Written task -
From the records below, extract only the lines running from the line with "1066 pixels high." to the line with "z0, z1, 0.002)", both lines included, reproducing them exactly.

Data for this exercise -
──────────

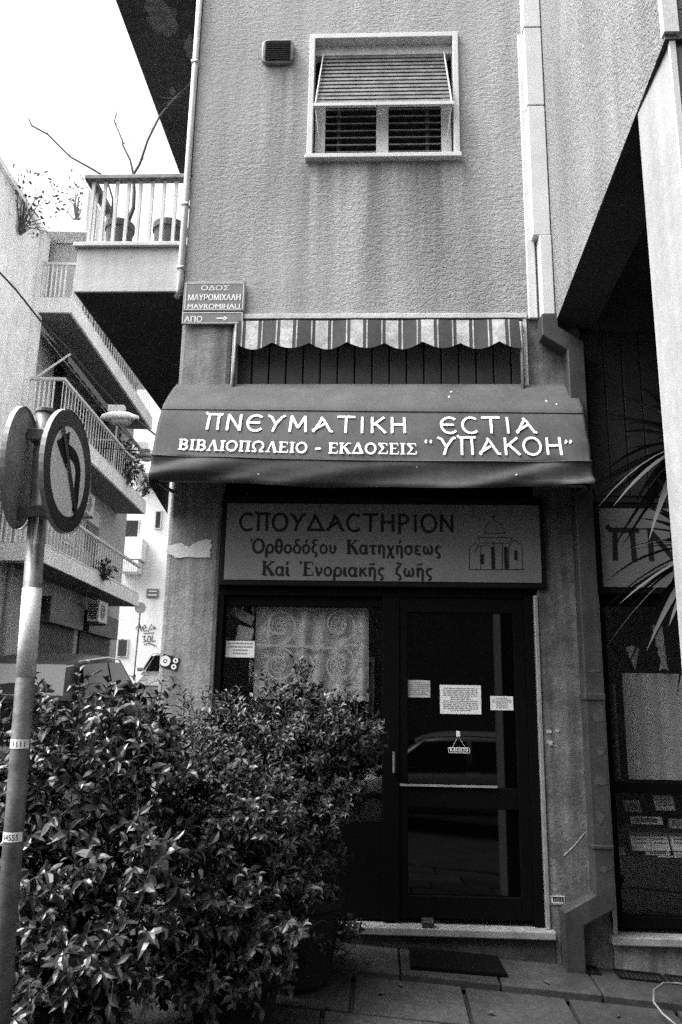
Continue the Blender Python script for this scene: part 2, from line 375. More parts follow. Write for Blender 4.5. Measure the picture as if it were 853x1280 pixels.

──────────

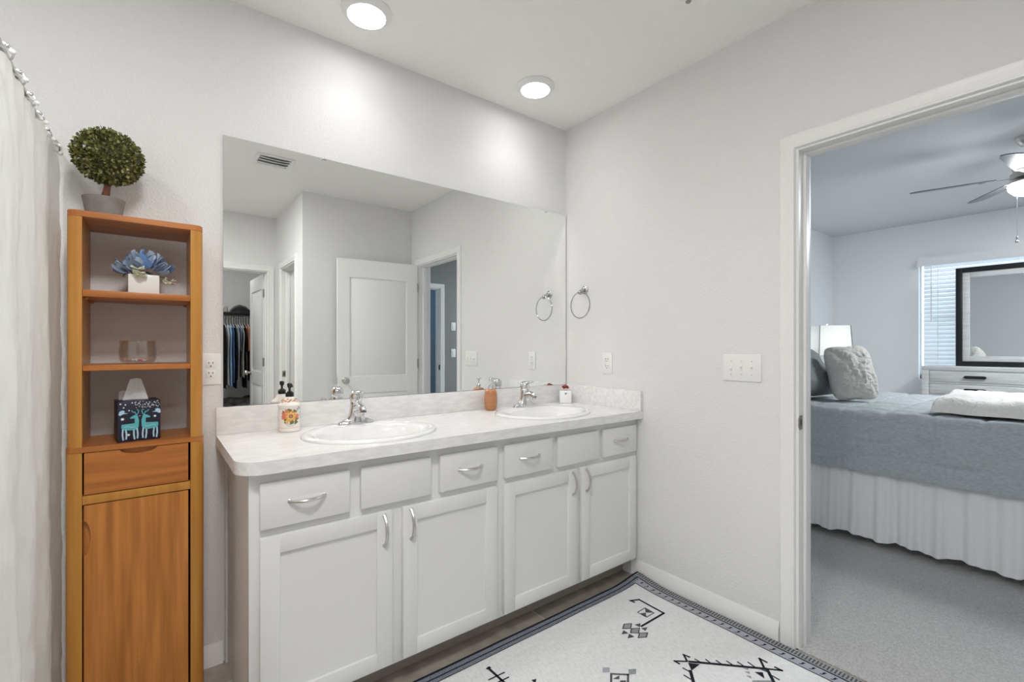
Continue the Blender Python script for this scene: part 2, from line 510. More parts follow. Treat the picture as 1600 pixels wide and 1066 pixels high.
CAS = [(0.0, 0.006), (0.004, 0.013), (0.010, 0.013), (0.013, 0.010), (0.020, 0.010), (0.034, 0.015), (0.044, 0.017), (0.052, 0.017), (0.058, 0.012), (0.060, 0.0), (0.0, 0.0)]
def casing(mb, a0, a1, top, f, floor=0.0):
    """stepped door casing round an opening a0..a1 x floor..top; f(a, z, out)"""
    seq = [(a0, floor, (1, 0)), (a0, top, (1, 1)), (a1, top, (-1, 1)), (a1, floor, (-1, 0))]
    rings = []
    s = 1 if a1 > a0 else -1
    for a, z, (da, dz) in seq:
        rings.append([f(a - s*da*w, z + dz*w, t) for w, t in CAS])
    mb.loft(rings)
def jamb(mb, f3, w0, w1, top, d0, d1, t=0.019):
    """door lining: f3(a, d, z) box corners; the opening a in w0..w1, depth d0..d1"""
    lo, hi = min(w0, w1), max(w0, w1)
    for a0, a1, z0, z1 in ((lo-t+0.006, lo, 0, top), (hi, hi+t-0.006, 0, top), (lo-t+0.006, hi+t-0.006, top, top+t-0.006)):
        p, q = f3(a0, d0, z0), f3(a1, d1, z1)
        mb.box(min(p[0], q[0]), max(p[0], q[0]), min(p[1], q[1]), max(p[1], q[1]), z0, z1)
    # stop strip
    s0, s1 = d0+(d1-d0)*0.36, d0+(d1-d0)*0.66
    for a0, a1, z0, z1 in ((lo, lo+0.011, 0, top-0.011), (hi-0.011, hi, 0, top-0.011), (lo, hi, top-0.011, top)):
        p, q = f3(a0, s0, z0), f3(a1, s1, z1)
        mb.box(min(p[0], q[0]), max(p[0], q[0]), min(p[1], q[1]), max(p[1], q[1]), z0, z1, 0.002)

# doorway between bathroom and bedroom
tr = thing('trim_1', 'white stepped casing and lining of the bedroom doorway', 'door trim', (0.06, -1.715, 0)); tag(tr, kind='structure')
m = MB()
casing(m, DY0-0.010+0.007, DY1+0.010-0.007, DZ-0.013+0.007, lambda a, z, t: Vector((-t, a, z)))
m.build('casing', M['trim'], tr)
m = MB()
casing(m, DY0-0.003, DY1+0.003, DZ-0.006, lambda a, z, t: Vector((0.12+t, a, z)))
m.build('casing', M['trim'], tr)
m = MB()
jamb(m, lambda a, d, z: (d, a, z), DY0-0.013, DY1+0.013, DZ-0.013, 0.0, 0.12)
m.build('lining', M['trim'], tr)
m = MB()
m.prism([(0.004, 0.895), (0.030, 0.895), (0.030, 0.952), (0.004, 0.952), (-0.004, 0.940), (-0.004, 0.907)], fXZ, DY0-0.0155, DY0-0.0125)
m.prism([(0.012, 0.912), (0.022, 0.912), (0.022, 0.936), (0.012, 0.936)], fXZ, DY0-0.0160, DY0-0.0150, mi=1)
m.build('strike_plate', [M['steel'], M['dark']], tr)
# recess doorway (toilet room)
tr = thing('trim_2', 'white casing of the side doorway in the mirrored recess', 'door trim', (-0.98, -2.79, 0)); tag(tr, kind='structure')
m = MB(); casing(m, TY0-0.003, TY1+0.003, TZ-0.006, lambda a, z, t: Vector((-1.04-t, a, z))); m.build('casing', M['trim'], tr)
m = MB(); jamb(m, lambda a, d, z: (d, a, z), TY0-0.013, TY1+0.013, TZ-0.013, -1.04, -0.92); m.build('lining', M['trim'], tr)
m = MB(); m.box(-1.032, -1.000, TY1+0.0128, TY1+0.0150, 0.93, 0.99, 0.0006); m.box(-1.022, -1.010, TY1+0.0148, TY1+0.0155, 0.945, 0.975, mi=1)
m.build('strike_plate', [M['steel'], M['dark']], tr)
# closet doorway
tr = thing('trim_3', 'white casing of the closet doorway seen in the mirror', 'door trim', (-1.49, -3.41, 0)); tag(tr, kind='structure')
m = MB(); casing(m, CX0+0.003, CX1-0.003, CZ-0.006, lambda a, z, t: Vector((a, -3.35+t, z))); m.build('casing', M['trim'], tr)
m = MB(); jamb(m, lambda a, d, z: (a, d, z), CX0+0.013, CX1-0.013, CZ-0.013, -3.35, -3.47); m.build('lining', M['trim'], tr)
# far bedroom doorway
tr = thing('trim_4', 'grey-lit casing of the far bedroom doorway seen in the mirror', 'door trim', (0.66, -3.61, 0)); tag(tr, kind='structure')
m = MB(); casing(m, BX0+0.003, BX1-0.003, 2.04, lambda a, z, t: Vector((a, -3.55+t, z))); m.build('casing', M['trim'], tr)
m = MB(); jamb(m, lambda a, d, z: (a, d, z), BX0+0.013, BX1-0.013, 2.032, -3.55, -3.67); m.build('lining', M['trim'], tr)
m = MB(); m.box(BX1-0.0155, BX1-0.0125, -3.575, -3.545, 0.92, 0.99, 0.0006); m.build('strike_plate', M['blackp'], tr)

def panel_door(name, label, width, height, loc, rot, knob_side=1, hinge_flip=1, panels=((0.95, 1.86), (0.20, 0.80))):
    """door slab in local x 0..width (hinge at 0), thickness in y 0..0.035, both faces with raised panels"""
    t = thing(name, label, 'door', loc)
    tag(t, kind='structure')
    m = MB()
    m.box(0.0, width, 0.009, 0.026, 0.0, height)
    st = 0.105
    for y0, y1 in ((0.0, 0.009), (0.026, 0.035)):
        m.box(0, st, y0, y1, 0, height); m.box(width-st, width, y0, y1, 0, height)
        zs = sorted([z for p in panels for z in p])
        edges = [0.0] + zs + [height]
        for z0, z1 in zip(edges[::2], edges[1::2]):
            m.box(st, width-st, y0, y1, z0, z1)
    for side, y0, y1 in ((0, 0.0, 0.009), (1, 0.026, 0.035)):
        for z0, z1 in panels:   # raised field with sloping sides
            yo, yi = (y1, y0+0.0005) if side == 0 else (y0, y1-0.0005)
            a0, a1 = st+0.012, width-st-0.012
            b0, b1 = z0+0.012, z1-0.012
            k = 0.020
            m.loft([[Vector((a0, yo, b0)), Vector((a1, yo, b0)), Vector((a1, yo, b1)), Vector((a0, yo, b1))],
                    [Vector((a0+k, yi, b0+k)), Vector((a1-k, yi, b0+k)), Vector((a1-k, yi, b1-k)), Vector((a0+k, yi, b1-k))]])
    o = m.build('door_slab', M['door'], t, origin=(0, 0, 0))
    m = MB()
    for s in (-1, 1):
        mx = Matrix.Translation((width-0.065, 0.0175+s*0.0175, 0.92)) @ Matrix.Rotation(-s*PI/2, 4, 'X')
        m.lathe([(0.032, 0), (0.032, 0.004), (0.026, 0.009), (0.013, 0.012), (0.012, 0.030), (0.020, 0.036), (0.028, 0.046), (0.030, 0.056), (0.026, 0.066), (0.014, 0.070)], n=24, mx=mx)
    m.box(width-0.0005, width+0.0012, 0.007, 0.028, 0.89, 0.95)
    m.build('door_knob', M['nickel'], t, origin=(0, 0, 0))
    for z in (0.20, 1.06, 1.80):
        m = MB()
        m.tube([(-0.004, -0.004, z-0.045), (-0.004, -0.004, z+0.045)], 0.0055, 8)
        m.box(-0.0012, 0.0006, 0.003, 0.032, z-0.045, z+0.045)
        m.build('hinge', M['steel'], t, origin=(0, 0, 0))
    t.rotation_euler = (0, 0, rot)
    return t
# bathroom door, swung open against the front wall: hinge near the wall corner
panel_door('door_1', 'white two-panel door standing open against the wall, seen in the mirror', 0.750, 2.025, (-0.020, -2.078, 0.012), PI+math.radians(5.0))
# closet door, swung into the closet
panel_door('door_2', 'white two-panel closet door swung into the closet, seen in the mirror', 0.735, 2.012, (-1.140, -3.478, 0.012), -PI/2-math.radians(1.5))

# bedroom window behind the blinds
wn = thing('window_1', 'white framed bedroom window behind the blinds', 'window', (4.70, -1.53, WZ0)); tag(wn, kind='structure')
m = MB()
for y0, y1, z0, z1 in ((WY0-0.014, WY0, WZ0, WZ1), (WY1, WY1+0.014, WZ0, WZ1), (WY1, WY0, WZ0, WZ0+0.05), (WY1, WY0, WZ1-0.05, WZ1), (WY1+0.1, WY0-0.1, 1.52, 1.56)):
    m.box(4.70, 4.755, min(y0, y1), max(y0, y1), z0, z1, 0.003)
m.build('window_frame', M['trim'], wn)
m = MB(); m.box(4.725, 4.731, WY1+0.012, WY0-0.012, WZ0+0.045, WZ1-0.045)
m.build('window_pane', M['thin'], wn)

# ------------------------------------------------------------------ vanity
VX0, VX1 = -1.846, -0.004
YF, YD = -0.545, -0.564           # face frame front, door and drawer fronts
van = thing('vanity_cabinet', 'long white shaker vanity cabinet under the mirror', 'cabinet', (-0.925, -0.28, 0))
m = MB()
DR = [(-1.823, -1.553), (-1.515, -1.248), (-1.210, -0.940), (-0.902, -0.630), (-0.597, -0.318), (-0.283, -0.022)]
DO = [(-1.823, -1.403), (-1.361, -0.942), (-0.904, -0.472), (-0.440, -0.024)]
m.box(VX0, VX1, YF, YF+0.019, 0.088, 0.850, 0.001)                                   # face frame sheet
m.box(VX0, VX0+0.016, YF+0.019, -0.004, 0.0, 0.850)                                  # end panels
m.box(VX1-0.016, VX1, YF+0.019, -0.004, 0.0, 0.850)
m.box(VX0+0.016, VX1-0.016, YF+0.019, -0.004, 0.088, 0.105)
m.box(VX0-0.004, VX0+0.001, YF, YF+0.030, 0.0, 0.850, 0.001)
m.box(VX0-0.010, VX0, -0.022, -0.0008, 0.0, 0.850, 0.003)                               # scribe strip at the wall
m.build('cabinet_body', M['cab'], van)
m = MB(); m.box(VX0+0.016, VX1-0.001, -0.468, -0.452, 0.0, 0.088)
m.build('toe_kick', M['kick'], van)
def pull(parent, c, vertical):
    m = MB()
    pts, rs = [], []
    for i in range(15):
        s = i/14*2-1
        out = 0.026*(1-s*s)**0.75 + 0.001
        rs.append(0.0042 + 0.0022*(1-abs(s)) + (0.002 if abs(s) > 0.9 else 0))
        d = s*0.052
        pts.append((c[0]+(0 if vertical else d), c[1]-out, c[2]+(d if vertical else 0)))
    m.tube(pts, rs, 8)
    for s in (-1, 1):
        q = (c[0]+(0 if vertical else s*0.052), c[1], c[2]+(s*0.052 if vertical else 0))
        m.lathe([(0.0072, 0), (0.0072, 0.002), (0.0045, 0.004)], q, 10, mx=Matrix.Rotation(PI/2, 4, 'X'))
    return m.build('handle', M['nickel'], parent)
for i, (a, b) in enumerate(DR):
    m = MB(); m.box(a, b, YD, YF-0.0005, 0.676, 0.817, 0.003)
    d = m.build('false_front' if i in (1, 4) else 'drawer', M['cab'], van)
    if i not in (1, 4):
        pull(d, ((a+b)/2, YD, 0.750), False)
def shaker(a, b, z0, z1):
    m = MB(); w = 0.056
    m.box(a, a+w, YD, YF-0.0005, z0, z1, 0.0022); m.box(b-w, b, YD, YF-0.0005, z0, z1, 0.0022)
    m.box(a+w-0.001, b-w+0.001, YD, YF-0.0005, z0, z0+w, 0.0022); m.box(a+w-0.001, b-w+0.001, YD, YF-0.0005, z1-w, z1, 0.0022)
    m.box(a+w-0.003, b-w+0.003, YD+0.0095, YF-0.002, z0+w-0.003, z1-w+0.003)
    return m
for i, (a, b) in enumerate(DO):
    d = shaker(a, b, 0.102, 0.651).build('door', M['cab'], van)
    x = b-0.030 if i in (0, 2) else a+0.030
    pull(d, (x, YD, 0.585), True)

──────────

Completed exercise -
Continue the Blender Python script for this scene: part 2, from line 510. More parts follow. Treat the picture as 1600 pixels wide and 1066 pixels high.
CAS = [(0.0, 0.006), (0.004, 0.013), (0.010, 0.013), (0.013, 0.010), (0.020, 0.010), (0.034, 0.015), (0.044, 0.017), (0.052, 0.017), (0.058, 0.012), (0.060, 0.0), (0.0, 0.0)]
def casing(mb, a0, a1, top, f, floor=0.0):
    """stepped door casing round an opening a0..a1 x floor..top; f(a, z, out)"""
    seq = [(a0, floor, (1, 0)), (a0, top, (1, 1)), (a1, top, (-1, 1)), (a1, floor, (-1, 0))]
    rings = []
    s = 1 if a1 > a0 else -1
    for a, z, (da, dz) in seq:
        rings.append([f(a - s*da*w, z + dz*w, t) for w, t in CAS])
    mb.loft(rings)
def jamb(mb, f3, w0, w1, top, d0, d1, t=0.019):
    """door lining: f3(a, d, z) box corners; the opening a in w0..w1, depth d0..d1"""
    lo, hi = min(w0, w1), max(w0, w1)
    for a0, a1, z0, z1 in ((lo-t+0.006, lo, 0, top), (hi, hi+t-0.006, 0, top), (lo-t+0.006, hi+t-0.006, top, top+t-0.006)):
        p, q = f3(a0, d0, z0), f3(a1, d1, z1)
        mb.box(min(p[0], q[0]), max(p[0], q[0]), min(p[1], q[1]), max(p[1], q[1]), z0, z1)
    # stop strip
    s0, s1 = d0+(d1-d0)*0.36, d0+(d1-d0)*0.66
    for a0, a1, z0, z1 in ((lo, lo+0.011, 0, top-0.011), (hi-0.011, hi, 0, top-0.011), (lo, hi, top-0.011, top)):
        p, q = f3(a0, s0, z0), f3(a1, s1, z1)
        mb.box(min(p[0], q[0]), max(p[0], q[0]), min(p[1], q[1]), max(p[1], q[1]), z0, z1, 0.002)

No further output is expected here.